Tutor: Björn Rust

Timetable: Tuesday 2:30pm  – 5:30pm

Location: 051.07.004

This tutorial proposes that in this epoch of human design, we must forge our built environments in response to vernacular peculiarities such that they fulfil local needs while also enriching the entire system beyond our immediate concerns.

The profound influence of humans on the environment and its climate systems since the first industrial revolution has led some to suggest that the current geological epoch, defined by some 12,000 years of stability, is no longer relevant. A vast array of domesticated flora and fauna now define the industrialised countryside, while soot from power stations and carbon isotopes from nuclear weapons detonations fill the atmosphere like never before. Since the mid-20th century, the extraordinary acceleration of carbon dioxide emissions into the atmosphere has contributed to the warming and acidification of the oceans and the shrinking of ice sheets and glacial retreats. These effects have in turn promoted rising sea levels and more-frequent, extreme weather events. This epoch of human design has been dubbed the Anthropocene.

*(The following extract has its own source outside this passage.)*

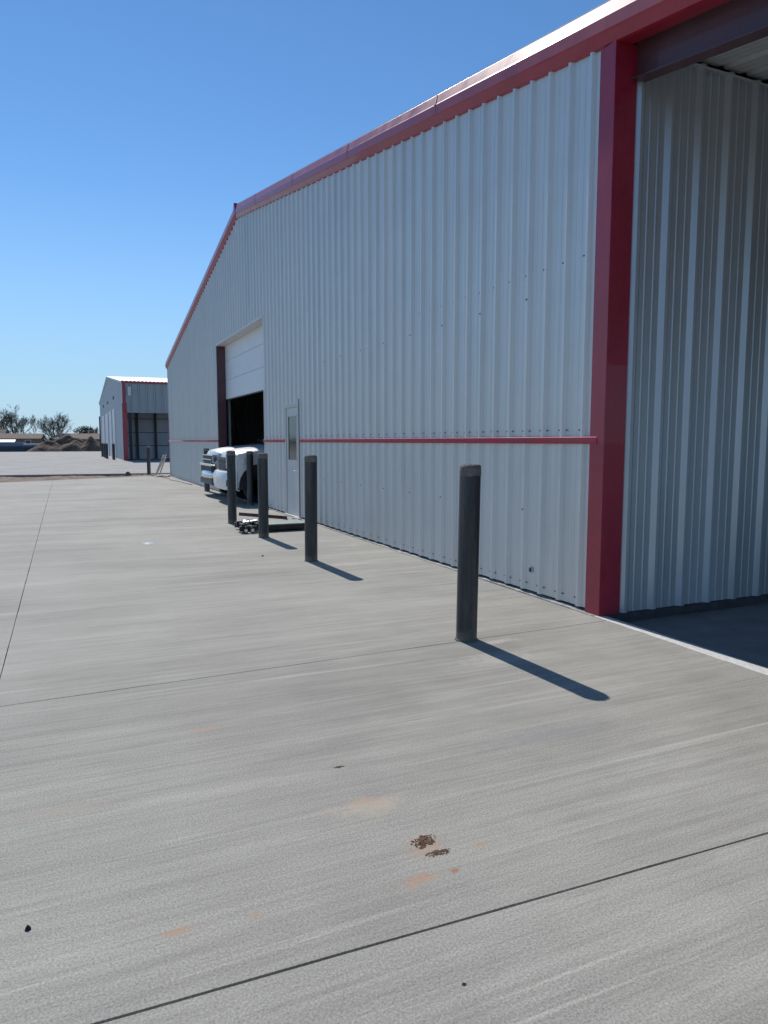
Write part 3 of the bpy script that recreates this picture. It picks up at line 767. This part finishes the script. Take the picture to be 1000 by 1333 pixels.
clod('pebble', (-4.69, -2.89, .0), .011, .011, .012, M_PLAST, 'small black pebble at the lower left of the concrete', 'pebble', 4, jag=.15)
clod('pebble', (-2.0, 4.40, .0), .022, .018, .014, M_PLAST, 'tiny dark pebble in front of the third bollard', 'pebble', 5, jag=.15)
clod('mud_clod', (-3.48, -3.70, .0), .007, .006, .003, M_RUSTY, 'tiny rust-red crumb below the long foreground joint', 'mud', 6)
clod('paper_scrap', (-3.35, 6.43, .0), .11, .11, .010, plain('scrap_paper', (.85, .85, .83), .95, var=.03), 'crumpled white scrap lying on the open concrete left of the bollards', 'scrap', 8, jag=.45)
clod('gravel_heap', (-.42, 28.2, .0), .35, .45, .06, M_DIRT, 'scatter of dark dirt crumbs on the slab at the far corner', 'dirt', 9, jag=.5)
clod('mud_clod', (-1.75, 30.8, -.05), .16, .14, .20, M_DIRT, 'brown lump of earth on the dirt strip left of the far corner bollard', 'dirt', 10)

# ------------------------------------------------------------------ second building
B = thing('metal_building', (0, 56, .05), 'smaller silver metal building far behind, with open bays and a red corner', 'building')
L2, W2, ZE2, ZP2 = 38.5, 24, 6.22, 8.15
t2 = lambda y: ZE2 + (ZP2 - ZE2) * min(y, L2 - y) / (L2 / 2)
bm = bmesh.new(); sheet(bm, rib_profile(0.05, L2, breaks=(L2 / 2,)), lambda t: [(c_(0), t2)], lambda t, h, z: (-.0 - h, t, z)); fin('wall_panel', bm, M_GALV2, B)
bm = bmesh.new(); sheet(bm, rib_profile(.1, W2, pitch=.61, h=.06, base=.2, top=.08), lambda t: [(c_(3.86), c_(ZE2))], lambda t, h, z: (t, -h, z)); fin('fascia_panel', bm, galv('galvalume_fascia', (.33, .36, .37), .5, .5), B)
boxo('corner_trim', (-.10, .26, -.12, .12, 0, 4.6), M_RED, B)
boxo('corner_trim', (-.05, .20, -.10, .10, 4.6, ZE2), M_RED, B)
boxo('eave_trim', (-.08, W2, -.14, .02, ZE2, ZE2 + .14), M_RED, B)
boxo('downspout_elbow', (.35, .62, -.32, -.10, 5.2, 5.95), M_GALV2, B, .04)
boxo('canopy_post', (.40, .62, .12, .4, 0, 3.86), M_BLACK, B)
for x in (8, 15, 22): boxo('canopy_post', (x, x + .3, .1, .4, 0, 3.86), M_BLACK, B)
bm = bmesh.new()
for (a, b) in ((0, L2 / 2), (L2 / 2, L2)):
    n = 80
    for i in range(n):
        x0, x1 = -.15 + (W2 + .3) * i / n, -.15 + (W2 + .3) * (i + 1) / n; xm = (x0 + x1) / 2
        for (p, q, hp, hq) in ((x0, xm, 0, .05), (xm, x1, .05, 0)):
            bm.faces.new([bm.verts.new(v) for v in ((p, a - (.2 if a == 0 else 0), t2(max(a, 0)) + .14 + hp), (q, a - (.2 if a == 0 else 0), t2(a) + .14 + hq), (q, b, t2(b) + .14 + hq), (p, b, t2(b) + .14 + hp))])
fin('roof', bm, plain('white_roof_metal', (.80, .82, .84), .35, .1, var=.03), B)
bm = bmesh.new()
for (a, b) in ((-.1, L2 / 2), (L2 / 2, L2)):
    za, zb2 = t2(max(a, 0)), t2(b); prism(bm, [(-.12, a, za), (-.12, b, zb2), (-.12, b, zb2 + .13), (-.12, a, za + .13)], (.10, 0, 0))
fin('rake_trim', bm, M_GALV2, B)
# recessed wall with pale panels between dark posts
boxo('recess_wall', (.3, W2, 5.2, 5.4, -.0, ZE2), plain('recess_panel', (.50, .53, .58), .6, var=.1, scale=1), B)
for i in range(14):
    x = 1.36 + 1.56 * i
    boxo('recess_post', (x, x + .20, 4.98, 5.19, 0, 4.02), M_BLACK, B)
for z in (1.15, 2.3, 3.5):
    boxo('panel_rail', (.3, W2, 5.14, 5.195, z, z + .05), M_FOUND, B)
boxo('wall_panel', (.02, .12, .4, 10.2, 0, ZE2), M_GALV2, B)
boxo('ceiling', (.12, W2, 0.05, 10.2, ZE2 - .05, ZE2), M_WHITE, B)
boxo('wall_panel', (W2, W2 + .1, 0, L2, 0, ZE2), M_GALV2, B)
boxo('wall_panel', (0, W2, L2, L2 + .1, 0, ZE2), M_GALV2, B)
for a, b in ((9.6, 12.6), (14.6, 18.2), (20.6, 25.6), (28, 33)):
    boxo('bay_door', (-.10, -.04, a, b, 0, 4.55), M_DOORW, B)
for y in (10.1, 19.6, 28.6): boxo('wall_vent', (-.10, -.03, y, y + 1.5, 5.50, 5.74), M_BLACK, B)
bm = bmesh.new(); slab(bm, [(-.2, -2.6), (-.2, -.2), (W2, -.2), (W2, -2.6)], .001, .006)

bm.free()

# ------------------------------------------------------------------ far background
def mound(loc, rx, ry, h, seed, label):
    rnd = random.Random(seed); bm = bmesh.new(); n = 22; g = []
    ph = [rnd.uniform(0, 6) for _ in range(6)]
    for i in range(n + 1):
        row = []
        for j in range(n + 1):
            u, v_ = i / n * 2 - 1, j / n * 2 - 1; r_ = math.hypot(u, v_)
            z = max(0, 1 - r_ ** 1.25) * (1 + .16 * math.sin(4 * u + ph[0]) * math.cos(4 * v_ + ph[1]) + .06 * math.sin(11 * u + ph[2]) + .05 * math.sin(9 * v_ + ph[3]))
            row.append(bm.verts.new((u * rx, v_ * ry, z * h + (rnd.uniform(-.035, .035) if z > .02 else -.05))))
        g.append(row)
    for i in range(n):
        for j in range(n): bm.faces.new((g[i][j], g[i + 1][j], g[i + 1][j + 1], g[i][j + 1]))
    return tag(fin('dirt_mound', bm, M_PILE, loc=loc), label, 'dirt mound', 'dirt mounds beyond the yard')
mp = N('mound_earth'); n_ = mp.noise(.8, 6, .7)
mp.set(mp.ramp(n_, [(.3, (.075, .048, .036)), (.5, (.13, .085, .06)), (.7, (.19, .125, .085))]), .95); mp.bump(mp.noise(3, 5), 1., .1); M_PILE = mp.m
mound((-6.6, 114.5, -.1), 3.3, 2.6, 1.75, 1, 'low wide brown dirt mound, leftmost in front of the bare trees')
mound((-3.2, 114.0, -.1), 2.9, 2.6, 1.9, 2, 'lumpy brown dirt mound in the middle, below the pointed one')
mound((-3.7, 120.0, -.1), 3.6, 3.0, 3.2, 3, 'tallest pointed brown dirt mound standing behind the others')
mound((-.6, 114.0, -.1), 2.8, 2.6, 2.1, 4, 'rounded brown dirt mound, rightmost, beside the utility pole')

def house(loc, rz, L, Wd, he, hr, wall, roof, label, hip=False):
    o = thing('house', loc, label, 'house', 'houses beyond the yard', rz)
    boxo('wall', (-L / 2, L / 2, -Wd / 2, Wd / 2, 0, he), wall, o)
    bm = bmesh.new(); e = .4; i_ = Wd * .5 if hip else 0
    a = [bm.verts.new(p) for p in ((-L / 2 - e, -Wd / 2 - e, he), (L / 2 + e, -Wd / 2 - e, he), (L / 2 + e, Wd / 2 + e, he), (-L / 2 - e, Wd / 2 + e, he), (-L / 2 - e + i_, 0, hr), (L / 2 + e - i_, 0, hr))]
    for f in ((0, 1, 5, 4), (2, 3, 4, 5), (0, 4, 3), (1, 2, 5), (3, 2, 1, 0)): bm.faces.new([a[k] for k in f])
    rf = fin('roof', bm, roof, o)
    for x in (-L * .3, 0, L * .3):
        f = boxo('window', (x - .6, x + .6, -Wd / 2 - .03, -Wd / 2 - .002, .9, 2.0), M_WHITE, o)
        boxo('pane', (x - .5, x + .5, -Wd / 2 - .04, -Wd / 2 - .032, 1.0, 1.9), M_GLASS, f)
    return o
house((2.5, 172, -.16), R(-12), 16, 9, 2.2, 3.5, M_BRICK, M_SHING, 'long low house with brown shingle roof behind the dirt mounds, left of the second building')
house((-14.2, 168, -.16), R(-6), 11, 8, 2.3, 3.4, M_BRICK, M_SHING, 'brown roofed house seen through the bare trees')
house((-19.5, 172, -.16), R(-8), 7, 8, 2.4, 4.3, M_BRICK, M_SHING, 'brown gabled house at the left edge behind the blue shed')
sh = thing('shed', (-12.2, 124.5, -.16), 'low blue-grey shed with a pale flat roof at the left edge', 'shed')
boxo('wall', (-2.8, 2.0, 0, 3, 0, 1.55), M_SIDING, sh); bm = bmesh.new(); prism(bm, [(-2.9, -.1, 1.56), (-2.9, 3.1, 1.95), (-2.9, 3.1, 2.02), (-2.9, -.1, 1.62)], (3.4, 0, 0)); fin('roof', bm, M_WHITE, sh)
boxo('door', (-1.6, -.9, -.03, -.002, 0, 1.4), M_SIDING, sh)
c2 = thing('trailer', (-9.1, 122.5, -.16), 'low white flat-topped trailer between the blue shed and the dirt mounds', 'trailer')
boxo('bed', (-1.3, 1.0, 0, 1.8, 1.15, 1.38), M_WHITE, c2); boxo('side', (-1.2, .9, .1, 1.7, .5, 1.145), M_SIDING, c2)
for x in (-.7, .4):
    wh = bpy.data.objects.new('wheel', None); COL.objects.link(wh); wh.parent = c2; wh.location = (x, .0, .36)
    bm = bmesh.new(); lathe(bm, [(.2, -.1), (.36, -.1), (.36, .09), (.2, .09)], 20, 'Y'); fin('tyre', bm, M_TYRE, wh)
fe = thing('fence', (-16, 117.5, -.12), 'dark board fence along the yard edge at the left', 'fence')
bm = bmesh.new()
for i in range(56): box(bm, i * .15, i * .15 + .135, 0, .02, 0, .95 + random.uniform(-.02, .02))
fin('boards', bm, plain('dark_blue_board', (.05, .065, .085), .8), fe)
for i in range(4): boxo('post', (i * 2.7, i * 2.7 + .1, .03, .13, 0, 1.0), M_BLACK, fe)
# utility pole
up = thing('utility_pole', (.72, 113.2, -.16), 'plain dark utility pole standing beside the second building', 'pole')
bm = bmesh.new(); tube(bm, [(0, 0, 0), (0, 0, 5.55)], [.13, .10], 10); fin('pole', bm, plain('dark_pole', (.07, .06, .055), .9), up)
bm = bmesh.new(); tube(bm, [(0, 0, 5.5), (1.5, 2, 4.6), (4, 5, 4.2)], .015, 4); fin('wire', bm, M_BLACK, up)

def bare_tree(loc, hgt, spread, stems, seed, label, depth=6):
    rnd = random.Random(seed)
    T = thing('bare_tree', loc, label, 'tree', 'bare winter trees beyond the yard')
    tr, cr = bmesh.new(), bmesh.new()
    def grow(bm, p, d, L, r, k):
        pts = [p]; q = p.copy(); dd = d.copy(); rr = [r]
        for i in range(3):
            dd = (dd + Vector((rnd.uniform(-.16, .16), rnd.uniform(-.16, .16), rnd.uniform(-.03, .13)))).normalized()
            q = q + dd * L / 3; pts.append(q.copy()); rr.append(r * (1 - .14 * (i + 1)))
        tube(bm, pts, rr, 5 if k > 3 else 3, False)
        if k == 0: return
        for j in range(rnd.choice((2, 3, 3)) if k > 1 else 3):
            ax = Vector((rnd.uniform(-1, 1), rnd.uniform(-1, 1), rnd.uniform(-.35, .7)))
            nd = (dd + ax * rnd.uniform(.4, .8) * spread).normalized()
            st = pts[rnd.choice((1, 2, 3, 3))]
            grow(cr, st, nd, L * rnd.uniform(.62, .84), max(.022, r * .62), k - 1)
    for s_ in range(stems):
        a = 2 * math.pi * s_ / stems + rnd.uniform(-.4, .4); k = .28 if stems > 1 else .05
        grow(tr, Vector((math.cos(a) * .2, math.sin(a) * .2, 0)), Vector((math.cos(a) * k, math.sin(a) * k, 1)).normalized(), hgt * .30, .03 * hgt * (.6 if stems > 1 else 1), depth)
    fin('trunk', tr, M_BARK, T); fin('crown', cr, M_BARK, T)
bare_tree((-15.0, 190, -.1), 10.0, 1.0, 3, 3, 'bare spreading winter tree at the left behind the blue shed', 7)
bare_tree((-18.6, 192, -.1), 9.5, 1.0, 2, 8, 'bare winter tree cut by the left edge of the view', 7)
bare_tree((-12.0, 196, -.1), 8.0, 1.0, 2, 5, 'smaller bare winter tree between the two large spreading ones', 5)
bare_tree((-5.9, 176, -.1), 9.3, 1.1, 5, 4, 'largest bare many-stemmed winter tree rising behind the pointed dirt mound', 6)
bare_tree((-4.6, 215, -.1), 6.6, 1.0, 2, 11, 'thin bare tree right of the largest many-stemmed one', 5)
bare_tree((3.9, 235, -.1), 7.2, 1.0, 3, 12, 'bare twiggy tree close beside the utility pole', 5)
bare_tree((6.8, 225, -.1), 6.4, 1.0, 3, 14, 'bare twiggy tree at the edge of the second building', 5)
def evergreen(loc, rad, h, seed, label):
    rnd = random.Random(seed); T = thing('evergreen_tree', loc, label, 'tree')
    bm = bmesh.new(); tube(bm, [(0, 0, 0), (0, 0, h * .8)], [.2, .06], 6); fin('trunk', bm, M_BARK, T)
    bm = bmesh.new()
    for i in range(1500):
        a = rnd.uniform(0, 6.28); u = rnd.random() ** .4; ph = rnd.uniform(-1, 1)
        rr = rad * u * math.sqrt(1 - ph * ph) * (1 + .25 * math.sin(3 * a))
        c = Vector((rr * math.cos(a), rr * math.sin(a), h * .62 + h * .38 * ph * u)); s_ = rnd.uniform(.15, .32)
        e1 = Vector((rnd.uniform(-1, 1), rnd.uniform(-1, 1), rnd.uniform(-1, 1))).normalized() * s_; e2 = e1.cross(Vector((rnd.uniform(-1, 1), rnd.uniform(-1, 1), 1))).normalized() * s_ * .6
        bm.faces.new([bm.verts.new(c + e1), bm.verts.new(c + e2), bm.verts.new(c - e1), bm.verts.new(c - e2)])
    fin('crown', bm, M_EVER, T)
evergreen((1.4, 222, -.1), 3.0, 6.2, 2, 'dark evergreen tree above the long brown roof')
# distant low tree line and horizon hills
bm = bmesh.new(); rnd = random.Random(9)
for i in range(9000):
    X = rnd.uniform(-260, 200); Y = 330 + rnd.uniform(0, 30) ; hh = 3.2 + 1.3 * math.sin(X * .13) + .9 * math.sin(X * .47)
    c = Vector((X, Y, rnd.uniform(0, 1) ** .8 * hh)); s_ = rnd.uniform(.3, .9)
    e1 = Vector((rnd.uniform(-1, 1), rnd.uniform(-.5, .5), rnd.uniform(-1, 1))).normalized() * s_; e2 = Vector((-e1.z, 0, e1.x)) * .35
    bm.faces.new([bm.verts.new(c + e1), bm.verts.new(c + e2), bm.verts.new(c - e1), bm.verts.new(c - e2)])
stuff(fin('distant_woods', bm, M_BARK))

This tutorial proposes that in this epoch of human design, only human design can set Spaceship Earth, as defined by Buckminster Fuller, on the right course. As the crew of this great spaceship, we must embrace communication and share information. We must forge our built environments in response to vernacular peculiarities such that they fulfil local needs while also enriching the entire system beyond our immediate concerns.

Students will be introduced to concepts from global development and climate science. Together we will explore how built environment practitioners can support community resilience and reduce the risk of disaster in novel ways. The tutorial will draw on the experience of Björn Rust, a post-industrial designer exploring the future of global development, humanitarian innovation and our environment.